The Tapers' stay here was notably brief, just 28 games in a little more than two months. But it was fascinating in a comical way. The American Basketball League team squeezed a decade's worth of oddities into those two months.

They were the descendents of a successful semipro, New York-based team called the Tapers, which was sponsored by the Technical Tape Corp. When the ABL was born in 1961, that company purchased a franchise, gave it the Tapers name, and placed it in Washington.

They proved as popular in the nation's capital as term limits. The Washington Tapers bombed so badly that, in the middle of their inaugural season, the tape moguls who ran them moved them to a sure-fire basketball hotbed, Commack, N.Y.

Success and big crowds eluded them there as well. So, with the Warriors' departure having created a void here, the Tapers moved to Philadelphia for the 1962-63 ABL season.

Seeking a fresh start, they fired their coach and replaced him with Mario Perri. Perri's hoops resumé was akin to Commack's.

He'd been the athletic director at, surprise, the Technical Tape Corp. He did, it must be noted, guide one of that company's teams to a national title. Unfortunately for the Tapers, it was the softball team.

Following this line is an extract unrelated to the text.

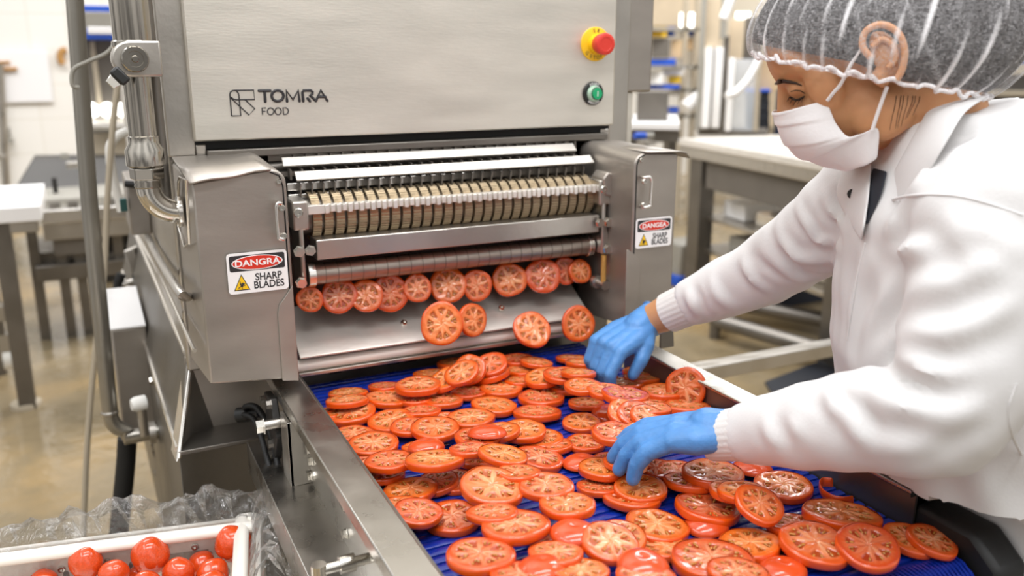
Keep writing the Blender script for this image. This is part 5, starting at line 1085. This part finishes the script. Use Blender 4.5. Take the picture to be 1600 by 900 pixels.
# hair under a bouffant net
NC = (0.0, -.012); Ea = Vector((-.753, -.659)); En = Vector((-.659, .753))
def shell(k, nphi, nth, wr, closed_r=0):
    G, Rg = [], []
    for i in range(nphi+1):
        t = i/nphi; ph = t*R(118); row = []
        for j in range(nth):
            th = 2*pi*j/nth; c_ = cos(th)
            # long axis to the back; the back bulges past the rim
            A = .150 + .014*max(0, c_)**1.5; Bn = .118 + .004*c_; Cl = .108 + .01*max(0, c_)
            e_ = A*sin(ph)*c_; l = Cl*sin(ph)*sin(th); n_ = Bn*cos(ph) + .022 + .036*max(0, c_)*sin(ph)
            if t > .78:      # gathered in to the elastic rim
                f = (t-.78)/.22; f = f*f*(3-2*f)
                re, rl = (.134 if c_ < 0 else .130)*c_, .088*sin(th); e_ = e_*(1-f) + re*f; l = l*(1-f) + rl*f; n_ = n_*(1-f) + (-.004 + .014*max(0, -c_)*0)*f
            rid = 0
            if wr:
                g = sin(th*29 + 4.5*sin(ph*1.6+th*2)) + .8*sin(th*47 + 6*sin(ph*1.3+1.7*th)+1) + .6*sin(th*71+5*sin(ph*2.0+th)); g2 = sin(th*9+ph*7+2*sin(th*4))
                rid = 1.9*max(0, g-1.05) + max(0, g2-.96)*9; am = .0013*(.25+.75*t)
                e_ += c_*g*am; l += sin(th)*g*am; n_ += g*am*.4
                if t > .86: q_ = .0025*sin(th*37)*(t-.86)/.14; l += sin(th)*q_; e_ += c_*q_; n_ += (.0018*sin(th*23+1) + .0014*sin(th*41) + .006*sin(th*2+.6)*0)*(t-.86)/.14
            fu = Vector(NC) + (Ea*e_ + En*n_)*1.0
            P = hd(fu.x, fu.y, l); c0 = hd(-.03, .05, 0); P = c0 + (P-c0)*k
            row.append(P); Rg.append(min(1, rid*.42*(.4+.6*t)) + (.5*max(0, (t-.93)/.07)))
        row.append(row[0]); G.append(row)
    return G, Rg
G, Rg = shell(1.0, 90, 480, 1)
mb = MB(); mb.sheet(G); me = mb.b; V_ = [v.co.copy() for v in me.verts]; bmesh.ops.recalc_face_normals(me, faces=me.faces)
mesh = bpy.data.meshes.new('hair_net'); me.to_mesh(mesh); me.free()
at = mesh.attributes.new('ridge', 'FLOAT', 'POINT'); vals = []
it = iter(Rg)
for row in range(91):
    rr_ = [next(it) for _ in range(480)]; vals += rr_ + [rr_[0]]
at.data.foreach_set('value', np.array(vals, dtype='f'))
hn = put('hair_net', mesh, 'hair_net', per)
MB().tube([p*1.0 for p in G[-1]], .0024, 8).build('elastic_rim', 'mask_white', hn)
G2, _ = shell(.955, 40, 120, 0)
for row in G2:
    for i, p in enumerate(row): row[i] = p - HLv*((p-HO).dot(HLv)*.20)
for i in range(34, 39):
    for j, th_ in enumerate(np.linspace(0, 2*pi, 121)):
        if cos(th_) < .25: G2[i][j] = G2[33][j].lerp(G2[i][j], max(0, (cos(th_)+.15)/.4)) if cos(th_) > -.15 else G2[33][j] + Vector((0, 0, -1e-5*(i-33)))
hb = MB().sheet(G2[:39]); put('hair', hb.mesh('hair'), 'hair', per)
hr_ = bpy.data.objects['hair']
q = MB(); rs_ = random.Random(3)
for k in range(7):
    x0 = 1398 + k*6 + rs_.uniform(-1.5, 1.5); L_ = (1 - k/13)*rs_.uniform(.75, 1.1); dx = -5 - 6*rs_.random()
    q.tube(bez([onbody(x0+3, 150, .001), onbody(x0+1, 150+16*L_, .0012), onbody(x0+dx*.5, 150+36*L_, .0012), onbody(x0+dx, 150+56*L_, .001)], 5), [.00035]*8 + [.0003]*5 + [.0002]*3, 5)
q.build('loose_strands', 'hair', hr_)
# coat: body and sleeves as one cloth surface, with folds
b = MB()
def ring(c, a, bb, x, y, n=48, p=2.3): return [c + x*(a*math.copysign(abs(cos(t))**(2/p), cos(t))) + y*(bb*math.copysign(abs(sin(t))**(2/p), sin(t))) for t in np.linspace(0, 2*pi, n, endpoint=False)]
sp = [((1760, 905, 1.2), .24, .175), ((1632, 795, 1.19), .235, .175), ((1582, 738, 1.18), .23, .172), ((1518, 610, 1.16), .22, .170), ((1502, 500, 1.12), .20, .156), ((1495, 400, 1.10), .185, .143), ((1490, 310, 1.06), .155, .122), ((1500, 240, 1.04), .115, .093), ((1495, 170, 1.03), .082, .074)]
sp = [tuple(PD(*c_)) + (a, bb) for c_, a, bb in sp]; sp = [(sp[0][0]+.02, sp[0][1]+.01, .45, .27, .20)] + sp
rings = []
for i, (x, y, z, a, bb) in enumerate(sp):
    c0, c1 = sp[max(i-1, 0)], sp[min(i+1, len(sp)-1)]; ax_ = (Vector(c1[:3])-Vector(c0[:3])).normalized(); fw_ = (ax_.cross(LT)).normalized(); fw_ = fw_ if fw_.dot(FT) > 0 else -fw_
    rings.append(ring(Vector((x, y, z)), a, bb, LT, fw_))
b.loft(rings)
def sleeve(pts):
    P = bez([p for p, r in pts], 6); k = len(pts)-1; Rr = []
    for i in range(len(P)): f = i/6; j = min(int(f), k-1); Rr.append(pts[j][1] + (pts[j+1][1]-pts[j][1])*(f-j))
    b.tube(P, Rr, 28)
    b.ball(P[0], Rr[0], 20)
CFR, CFL = PD(1072, 477, 1.495), PD(1148, 679, 1.095)
sleeve([(SHR, .078), (SHR.lerp(ELR, .5) + Vector((0, 0, .0)), .062), (ELR, .0555), (ELR.lerp(CFR, .5), .049), (CFR, .0385)])
sleeve([(SHL + Vector((.02, .0, -.01)), .088), (SHL.lerp(ELL, .45) + Vector((.012, -.01, 0)), .078), (ELL, .066), (ELL.lerp(CFL, .35), .0585), (ELL.lerp(CFL, .7), .049), (CFL, .034)])
coat = blend(b, .0065, 9)
def tree(me): return BVHTree.FromPolygons([v.co for v in me.vertices], [p.vertices for p in me.polygons])
def cast(tr, px, py):
    h = tr.ray_cast(CAM, ray(px, py).normalized()); return h[0], h[1]
tr = tree(coat); A = co(coat); N = nrm(coat); disp = np.zeros(len(A))
FOLDS = [  # where the cloth creases: points along the crease, height, half width
 ([(1320, 588), (1355, 617), (1427, 642), (1488, 644), (1540, 620)], .008, .014), ([(1289, 607), (1300, 632), (1306, 655)], .006, .009), ([(1318, 628), (1332, 660), (1348, 698)], .006, .011), ([(1338, 612), (1345, 640), (1362, 680)], -.003, .011), ([(1196, 652), (1204, 680), (1212, 700)], .005, .009), ([(1240, 650), (1248, 690)], .004, .010),
 ([(1400, 550), (1430, 568), (1470, 585), (1530, 575)], .008, .012), ([(1380, 520), (1450, 525), (1530, 500), (1590, 460)], .008, .014), ([(1360, 560), (1420, 600), (1480, 610)], -.005, .01), ([(1420, 460), (1500, 440), (1570, 400)], .006, .014), ([(1370, 700), (1440, 690), (1520, 640)], .004, .012),
 ([(1392, 400), (1420, 390), (1455, 388)], .008, .010), ([(1430, 290), (1405, 340), (1385, 380)], .008, .010), ([(1462, 240), (1440, 280), (1418, 320)], .005, .01), ([(1400, 430), (1375, 480), (1345, 540)], .007, .011), ([(1440, 450), (1400, 530), (1350, 570)], .006, .012), ([(1352, 400), (1335, 470), (1325, 560)], .006, .010),
 ([(1245, 320), (1262, 352), (1285, 378), (1312, 388)], .007, .008), ([(1215, 345), (1228, 385), (1255, 405), (1300, 410)], .008, .010), ([(1222, 370), (1245, 425), (1290, 430)], -.005, .009), ([(1285, 300), (1305, 335), (1320, 360)], .006, .008), ([(1160, 400), (1172, 430), (1200, 455)], .007, .009), ([(1175, 392), (1200, 420), (1235, 440)], -.004, .009), ([(1110, 430), (1120, 460), (1148, 482)], .005, .009), ([(1072, 450), (1080, 475), (1092, 496)], .006, .008), ([(1086, 445), (1096, 470), (1106, 492)], -.004, .007),
 ([(1420, 760), (1480, 800), (1560, 850)], .005, .02), ([(1500, 700), (1540, 780), (1590, 860)], .006, .018), ([(1480, 190), (1530, 200), (1580, 230)], .004, .014), ([(1500, 350), (1550, 370), (1600, 420)], .006, .014), ([(1470, 330), (1520, 400), (1590, 450)], .005, .013)]
for pts, hgt, wd in FOLDS:
    H = [cast(tr, *p) for p in pts]; Q = [h[0] for h in H if h[0] is not None]
    if len(Q) < 2: continue
    Q = bez(Q, 6) if len(Q) > 2 else Q
    best = np.full(len(A), 9e9); par_ = np.zeros(len(A))
    for i, (a, c_) in enumerate(zip(Q, Q[1:])):
        a_, d_ = np.array(a), np.array(c_-a); L2 = max(1e-9, d_ @ d_); tt = np.clip(((A-a_) @ d_)/L2, 0, 1); ds = np.linalg.norm(A - a_ - tt[:, None]*d_, axis=1)
        m_ = ds < best; best[m_] = ds[m_]; par_[m_] = (i + tt[m_])/(len(Q)-1)
    e_ = np.sin(np.pi*np.clip(par_*.9+.05, 0, 1))
    disp += hgt*e_*(np.exp(-(best/wd)**2) - .45*np.exp(-((best-wd*1.9)/wd)**2))
w1 = np.sin(A[:, 0]*47 + A[:, 2]*31 + 2*np.sin(A[:, 1]*23)) * np.sin(A[:, 1]*39 - A[:, 2]*53 + 1.5*np.sin(A[:, 0]*29))
disp += .0016*w1
B_c = A + N*disp[:, None]; m_ = (B_c[:, 2] < .962) & (B_c[:, 0] > .84) & (B_c[:, 0] < .90) & (B_c[:, 1] > .5); B_c[m_, 0] = .90; m_ = (B_c[:, 2] < .95) & (B_c[:, 0] > .84) & (B_c[:, 0] < .92) & (B_c[:, 1] > .5) & (B_c[:, 1] < .70); B_c[m_, 0] = .92; setco(coat, B_c)
# trim the sleeve ends and the hem open
bm = bmesh.new(); bm.from_mesh(coat)
ct = put('lab_coat', coat, 'coat', per); bm.free()
tr = tree(ct.data)
for a, d_, r0, r1, ln in ((CFR, (WR-ELR).normalized(), .0365, .0345, .037), (CFL, (WL-ELL).normalized(), .0335, .0305, .034)):
    q = MB(); u_ = d_.orthogonal().normalized(); v_ = d_.cross(u_); rings = []
    for t in np.linspace(-.012, ln, 9):
        f = (t+.012)/(ln+.012); rings.append([a + d_*t + (u_*cos(k) + v_*sin(k))*((r0+(r1-r0)*f)*(1+.012*sin(k*24))) for k in np.linspace(0, 2*pi, 96, endpoint=False)])
    rings.append([a + d_*ln + (u_*cos(k) + v_*sin(k))*(r1-.004) for k in np.linspace(0, 2*pi, 96, endpoint=False)]); rings.append([a + d_*(ln-.015) + (u_*cos(k) + v_*sin(k))*(r1-.005) for k in np.linspace(0, 2*pi, 96, endpoint=False)])
    q.loft(rings, True, False); q.build('cuff', 'cuff', ct)
def sheet3(name, inner, outer, m, par, n=6, th=.003, bow=.006):
    I, O = bez(inner, 6), bez(outer, 6); g = []
    for a, c_ in zip(I, O):
        nv_ = (CAM - a).normalized(); g.append([a.lerp(c_, k/n) + nv_*(bow*sin(pi*k/n)) for k in range(n+1)])
    return MB().sheet(g).build(name, m, par, solid=th, sub=1)
def CS(px, py, lift):
    h = cast(tr, px, py)[0]; h2 = bodyb.ray_cast(CAM, ray(px, py).normalized())[0]
    if h is None or (h2 is not None and (h2-CAM).length < (h-CAM).length): h = h2 if h2 is not None else h
    if h is None: h = PD(px, py, 1.1)
    return h - (h-CAM).normalized()*lift
sheet3('collar', [PD(*p) for p in ((1462, 158, 1.0), (1446, 178, .985), (1424, 218, .985), (1400, 262, 1.0), (1374, 316, 1.04), (1350, 366, 1.10))], [PD(*p) for p in ((1545, 150, .97), (1508, 176, .925), (1478, 225, .915), (1442, 285, .94), (1396, 345, 1.0), (1354, 374, 1.09))], 'coat', ct)
sheet3('lapel', [CS(*p, .016) for p in ((1362, 255), (1360, 280), (1357, 310), (1351, 345))], [CS(*p, .012) for p in ((1318, 262), (1307, 300), (1320, 335), (1346, 376))], 'coat', ct)
sheet3('shirt', [CS(*p, .006) for p in ((1364, 262), (1358, 300), (1350, 345))], [CS(*p, .007) for p in ((1386, 268), (1376, 305), (1354, 352))], 'navy', per, bow=0, th=.002)
p = CS(1332, 303, .026); dd = (CAM-p).normalized()
MB().lathe(p, dd, [(0, .0062), (.0015, .0062), (.0025, .005), (.0018, .0025), (.0018, 0)], 20).build('snap_button', 'plastic_black', ct)
def seam(pts, r=.0011, nm='seam', lift=.0):
    H = [cast(tr, *p) for p in pts]; Q = [h[0] + h[1]*lift for h in H if h[0] is not None]
    if len(Q) > 2: MB().tube(bez(Q, 5), r, 6).build(nm, 'coat', ct)
seam([(1395, 312), (1420, 306), (1460, 304), (1500, 307), (1545, 318), (1598, 336)], .0016)
seam([(1352, 380), (1340, 430), (1330, 490), (1324, 530)], .0016)
seam([(1588, 600), (1576, 640), (1582, 680), (1596, 710)], .0014)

Perri's best player was a New York playground legend named Sy Blye who worked for - drum roll, please - the Technical Tape Corp.

Blye had had a noteworthy career at Seattle University - though it lasted just one game. School officials there ended it when they learned Blye had played professionally for the Harlem Clowns, a minor-league Globetrotters.

One of Blye's Philadelphia teammates was Bill Chmielewski. The 6-10 center was a good fit for the Tapers since he often played as if his oversize sneakers were taped to the court.

Actually, Chmielewski made history that season, though not on the court.

As a Dayton sophomore the previous March, he'd helped the Flyers win the 1962 NIT. But after he got his girlfriend pregnant, he was asked to leave the Catholic school.

Like the NBA, the ABL then banned anyone whose college class hadn't graduated. But an exception was made for the desperate Tapers. And so, years before Spencer Haywood's historic lawsuit opened the door for underclass players, Chmielewski became a groundbreaker.

But perhaps the Tapers' most historically significant moment came on Nov. 15, 1962. Eager to be different, the ABL had planned to play doubleheaders - two 30-minute games involving the same two teams.

The debut of that hare-brained scheme - still the only doubleheader in pro basketball history - took place that night in a near-empty Convention Hall.

The Tapers and Chicago Majors split the games, the home team taking the opener, 51-46, and losing Game 2 in overtime, 65-63. The players hated the concept nearly as much as the fans.

Discount coupons for the game appeared not in the sports sections of newspapers but in their food pages. In the Delaware County Times, for example, the Nov. 14 coupon for tickets to the Tapers twin bill was included in a Penn Fruit ad, surrounded by notices for 53-cents-a-pound lamb and 29-cent ham.

The public didn't bite. The doubleheader attracted a crowd estimated at 1,712 fans. No one asked why an estimate was necessary. Could counting 1,712 fans have been that challenging?

The Tapers concluded their lone season here with a 10-18 record. They averaged 700 fans a game. And according to a new book on the ABL, their last several games attracted crowds of less than 100.

Technically, they were gone from Philadelphia even before that second and last ABL season concluded. Their final game, which had been scheduled for Convention Hall, was, for reasons that perhaps only the executives of the Technical Tape Corp. understood, played in Cleveland.

Philadelphians never got to say goodbye.

Those still regretting that fact now have an outlet for their grief.

The website PrepSportswear.com sells replica Tapers jerseys and hats.

If anyone spots one of those hats or shirts, please call me. And if you can't reach me, try the Technical Tape Corp.